今回は主な撮影をスタンダードで行なったが、それでもテスト撮影中にカメラの液晶モニターで画像を確認した時に「え?こんな色だっけ?」と液晶モニターと実際の被写体を見比べてしまうことがあった。また、オートホワイトバランスが過敏に反応し、撮影中に前後カットで色が変更される傾向も見られる。これはニコン製デジタル一眼レフでよく見られた傾向だ。オートホワイトバランスによる色のばらつきが気になる方は、プリセットなどホワイトバランスを固定にして使ったほうがいいだろう。
効きの弱いアクティブDライティング
D3Xは、なかなか見た目のように撮れないように感じた。条件が整っていれば色乗りはいいのだが、輝度差のあるシーンに弱く、快晴の日でも逆光で撮ると空は白く、被写体は真っ暗になってしまった。こうしたシーンで、暗部と明部の階調を両立させる機能が「アクティブDライティング」なのだが、D3XのアクティブDライティング機能は最近発売されているほかのカメラに比べて効きが弱く感じられる。テスト撮影の画像をよく見ているとアクティブDライティングは暗部と明部の階調を出すというよりは、暗部はそのままに明部の階調を出す方向に動作しているように感じられる。

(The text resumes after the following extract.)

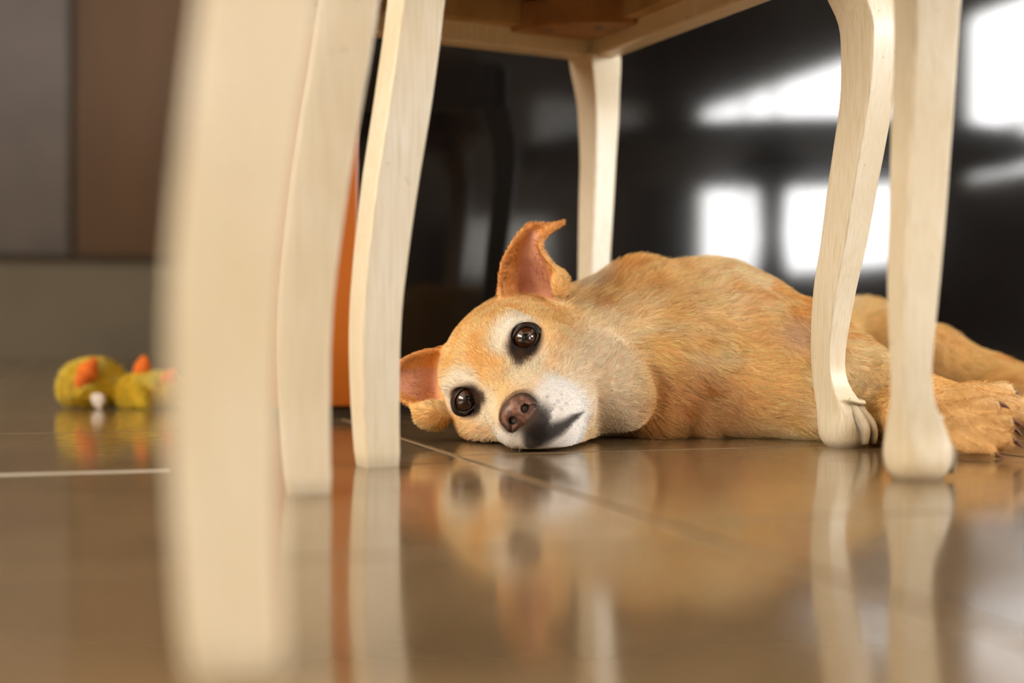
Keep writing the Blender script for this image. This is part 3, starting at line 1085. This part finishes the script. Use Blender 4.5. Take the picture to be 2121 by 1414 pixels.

もっとも階調補正機能とは、基本的には撮影した画像に暗部を再現するレタッチを施す機能だ。スタジオでの使用を強く意識したD3Xでは、こうしたレタッチは撮影後にきちんとカラー管理されたモニター上で行ない、カメラ上では効きを意図的に弱くしているとも考えられる。しかし、用途によってはカメラ内だけで完結したいというケースもあるため、もう少し効きの強いモードも用意してもらいたいところだ。